**THE PROBLEM**
Output all the material that follows, exactly as given.

******

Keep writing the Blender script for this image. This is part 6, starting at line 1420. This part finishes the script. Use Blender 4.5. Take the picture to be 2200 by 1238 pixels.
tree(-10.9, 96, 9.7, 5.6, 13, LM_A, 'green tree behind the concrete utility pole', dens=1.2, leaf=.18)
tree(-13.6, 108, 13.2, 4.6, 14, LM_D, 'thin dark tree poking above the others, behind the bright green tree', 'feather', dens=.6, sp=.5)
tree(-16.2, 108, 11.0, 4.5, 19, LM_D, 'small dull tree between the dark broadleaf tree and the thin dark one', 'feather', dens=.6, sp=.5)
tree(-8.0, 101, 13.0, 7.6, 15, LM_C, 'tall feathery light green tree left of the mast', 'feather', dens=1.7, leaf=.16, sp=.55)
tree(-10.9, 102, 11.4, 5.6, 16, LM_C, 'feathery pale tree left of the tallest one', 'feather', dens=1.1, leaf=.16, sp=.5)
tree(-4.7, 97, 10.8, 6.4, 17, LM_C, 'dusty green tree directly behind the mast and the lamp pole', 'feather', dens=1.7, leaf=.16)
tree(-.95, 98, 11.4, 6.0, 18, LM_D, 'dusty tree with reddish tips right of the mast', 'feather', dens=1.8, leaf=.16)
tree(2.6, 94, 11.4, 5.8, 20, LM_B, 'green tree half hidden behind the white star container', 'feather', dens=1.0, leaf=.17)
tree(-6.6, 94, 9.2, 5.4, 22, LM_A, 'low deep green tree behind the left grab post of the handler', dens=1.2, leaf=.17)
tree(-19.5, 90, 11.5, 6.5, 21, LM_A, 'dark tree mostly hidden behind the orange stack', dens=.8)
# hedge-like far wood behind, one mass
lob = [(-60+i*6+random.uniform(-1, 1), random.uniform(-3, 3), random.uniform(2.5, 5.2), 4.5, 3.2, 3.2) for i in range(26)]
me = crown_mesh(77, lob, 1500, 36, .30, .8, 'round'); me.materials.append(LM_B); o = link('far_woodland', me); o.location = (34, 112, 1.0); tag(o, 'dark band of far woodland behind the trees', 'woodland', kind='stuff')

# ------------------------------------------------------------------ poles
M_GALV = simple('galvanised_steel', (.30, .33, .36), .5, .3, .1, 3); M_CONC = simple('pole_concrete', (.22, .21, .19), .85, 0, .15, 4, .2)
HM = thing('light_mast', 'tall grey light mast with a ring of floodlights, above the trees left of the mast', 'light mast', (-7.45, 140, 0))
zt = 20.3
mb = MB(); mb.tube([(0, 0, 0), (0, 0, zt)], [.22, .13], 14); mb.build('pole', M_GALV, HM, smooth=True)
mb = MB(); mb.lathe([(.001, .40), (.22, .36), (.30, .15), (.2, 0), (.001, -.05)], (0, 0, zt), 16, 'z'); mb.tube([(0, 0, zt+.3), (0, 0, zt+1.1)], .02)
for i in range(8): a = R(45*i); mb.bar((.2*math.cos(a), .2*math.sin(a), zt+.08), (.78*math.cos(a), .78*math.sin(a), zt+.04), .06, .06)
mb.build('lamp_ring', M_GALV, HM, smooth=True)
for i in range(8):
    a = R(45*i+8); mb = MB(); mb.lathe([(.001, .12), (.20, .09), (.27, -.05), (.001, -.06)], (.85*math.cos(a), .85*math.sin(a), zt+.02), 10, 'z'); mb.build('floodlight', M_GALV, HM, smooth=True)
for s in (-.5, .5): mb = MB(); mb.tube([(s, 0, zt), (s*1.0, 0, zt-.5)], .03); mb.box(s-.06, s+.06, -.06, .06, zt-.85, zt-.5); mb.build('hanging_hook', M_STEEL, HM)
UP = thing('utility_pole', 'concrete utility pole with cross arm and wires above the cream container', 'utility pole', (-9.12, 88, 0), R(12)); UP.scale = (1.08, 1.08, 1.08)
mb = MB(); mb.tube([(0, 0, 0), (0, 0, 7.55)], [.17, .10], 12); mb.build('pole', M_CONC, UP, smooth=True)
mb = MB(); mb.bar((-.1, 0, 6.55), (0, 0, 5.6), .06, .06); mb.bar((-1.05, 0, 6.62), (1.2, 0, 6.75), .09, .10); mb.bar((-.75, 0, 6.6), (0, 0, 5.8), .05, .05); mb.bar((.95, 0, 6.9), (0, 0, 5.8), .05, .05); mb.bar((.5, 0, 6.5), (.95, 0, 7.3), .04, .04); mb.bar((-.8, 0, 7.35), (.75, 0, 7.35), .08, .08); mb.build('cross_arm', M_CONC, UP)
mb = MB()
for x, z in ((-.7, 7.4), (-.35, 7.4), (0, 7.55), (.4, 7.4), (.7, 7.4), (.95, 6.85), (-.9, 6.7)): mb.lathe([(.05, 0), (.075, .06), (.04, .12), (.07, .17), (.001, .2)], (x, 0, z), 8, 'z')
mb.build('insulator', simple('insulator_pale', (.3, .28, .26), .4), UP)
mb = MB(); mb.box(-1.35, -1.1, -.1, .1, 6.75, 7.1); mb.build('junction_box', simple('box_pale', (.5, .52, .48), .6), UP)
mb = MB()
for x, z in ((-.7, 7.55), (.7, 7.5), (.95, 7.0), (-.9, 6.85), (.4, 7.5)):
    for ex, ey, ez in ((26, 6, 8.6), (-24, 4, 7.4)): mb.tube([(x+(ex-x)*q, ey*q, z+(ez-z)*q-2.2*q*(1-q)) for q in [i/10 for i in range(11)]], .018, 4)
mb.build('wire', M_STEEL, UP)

******

**OUTPUT FOR THIS TASK**
Keep writing the Blender script for this image. This is part 6, starting at line 1420. This part finishes the script. Use Blender 4.5. Take the picture to be 2200 by 1238 pixels.
tree(-10.9, 96, 9.7, 5.6, 13, LM_A, 'green tree behind the concrete utility pole', dens=1.2, leaf=.18)
tree(-13.6, 108, 13.2, 4.6, 14, LM_D, 'thin dark tree poking above the others, behind the bright green tree', 'feather', dens=.6, sp=.5)
tree(-16.2, 108, 11.0, 4.5, 19, LM_D, 'small dull tree between the dark broadleaf tree and the thin dark one', 'feather', dens=.6, sp=.5)
tree(-8.0, 101, 13.0, 7.6, 15, LM_C, 'tall feathery light green tree left of the mast', 'feather', dens=1.7, leaf=.16, sp=.55)
tree(-10.9, 102, 11.4, 5.6, 16, LM_C, 'feathery pale tree left of the tallest one', 'feather', dens=1.1, leaf=.16, sp=.5)
tree(-4.7, 97, 10.8, 6.4, 17, LM_C, 'dusty green tree directly behind the mast and the lamp pole', 'feather', dens=1.7, leaf=.16)
tree(-.95, 98, 11.4, 6.0, 18, LM_D, 'dusty tree with reddish tips right of the mast', 'feather', dens=1.8, leaf=.16)
tree(2.6, 94, 11.4, 5.8, 20, LM_B, 'green tree half hidden behind the white star container', 'feather', dens=1.0, leaf=.17)
tree(-6.6, 94, 9.2, 5.4, 22, LM_A, 'low deep green tree behind the left grab post of the handler', dens=1.2, leaf=.17)
tree(-19.5, 90, 11.5, 6.5, 21, LM_A, 'dark tree mostly hidden behind the orange stack', dens=.8)
# hedge-like far wood behind, one mass
lob = [(-60+i*6+random.uniform(-1, 1), random.uniform(-3, 3), random.uniform(2.5, 5.2), 4.5, 3.2, 3.2) for i in range(26)]
me = crown_mesh(77, lob, 1500, 36, .30, .8, 'round'); me.materials.append(LM_B); o = link('far_woodland', me); o.location = (34, 112, 1.0); tag(o, 'dark band of far woodland behind the trees', 'woodland', kind='stuff')

# ------------------------------------------------------------------ poles
M_GALV = simple('galvanised_steel', (.30, .33, .36), .5, .3, .1, 3); M_CONC = simple('pole_concrete', (.22, .21, .19), .85, 0, .15, 4, .2)
HM = thing('light_mast', 'tall grey light mast with a ring of floodlights, above the trees left of the mast', 'light mast', (-7.45, 140, 0))
zt = 20.3
mb = MB(); mb.tube([(0, 0, 0), (0, 0, zt)], [.22, .13], 14); mb.build('pole', M_GALV, HM, smooth=True)
mb = MB(); mb.lathe([(.001, .40), (.22, .36), (.30, .15), (.2, 0), (.001, -.05)], (0, 0, zt), 16, 'z'); mb.tube([(0, 0, zt+.3), (0, 0, zt+1.1)], .02)
for i in range(8): a = R(45*i); mb.bar((.2*math.cos(a), .2*math.sin(a), zt+.08), (.78*math.cos(a), .78*math.sin(a), zt+.04), .06, .06)
mb.build('lamp_ring', M_GALV, HM, smooth=True)
for i in range(8):
    a = R(45*i+8); mb = MB(); mb.lathe([(.001, .12), (.20, .09), (.27, -.05), (.001, -.06)], (.85*math.cos(a), .85*math.sin(a), zt+.02), 10, 'z'); mb.build('floodlight', M_GALV, HM, smooth=True)
for s in (-.5, .5): mb = MB(); mb.tube([(s, 0, zt), (s*1.0, 0, zt-.5)], .03); mb.box(s-.06, s+.06, -.06, .06, zt-.85, zt-.5); mb.build('hanging_hook', M_STEEL, HM)
UP = thing('utility_pole', 'concrete utility pole with cross arm and wires above the cream container', 'utility pole', (-9.12, 88, 0), R(12)); UP.scale = (1.08, 1.08, 1.08)
mb = MB(); mb.tube([(0, 0, 0), (0, 0, 7.55)], [.17, .10], 12); mb.build('pole', M_CONC, UP, smooth=True)
mb = MB(); mb.bar((-.1, 0, 6.55), (0, 0, 5.6), .06, .06); mb.bar((-1.05, 0, 6.62), (1.2, 0, 6.75), .09, .10); mb.bar((-.75, 0, 6.6), (0, 0, 5.8), .05, .05); mb.bar((.95, 0, 6.9), (0, 0, 5.8), .05, .05); mb.bar((.5, 0, 6.5), (.95, 0, 7.3), .04, .04); mb.bar((-.8, 0, 7.35), (.75, 0, 7.35), .08, .08); mb.build('cross_arm', M_CONC, UP)
mb = MB()
for x, z in ((-.7, 7.4), (-.35, 7.4), (0, 7.55), (.4, 7.4), (.7, 7.4), (.95, 6.85), (-.9, 6.7)): mb.lathe([(.05, 0), (.075, .06), (.04, .12), (.07, .17), (.001, .2)], (x, 0, z), 8, 'z')
mb.build('insulator', simple('insulator_pale', (.3, .28, .26), .4), UP)
mb = MB(); mb.box(-1.35, -1.1, -.1, .1, 6.75, 7.1); mb.build('junction_box', simple('box_pale', (.5, .52, .48), .6), UP)
mb = MB()
for x, z in ((-.7, 7.55), (.7, 7.5), (.95, 7.0), (-.9, 6.85), (.4, 7.5)):
    for ex, ey, ez in ((26, 6, 8.6), (-24, 4, 7.4)): mb.tube([(x+(ex-x)*q, ey*q, z+(ez-z)*q-2.2*q*(1-q)) for q in [i/10 for i in range(11)]], .018, 4)
mb.build('wire', M_STEEL, UP)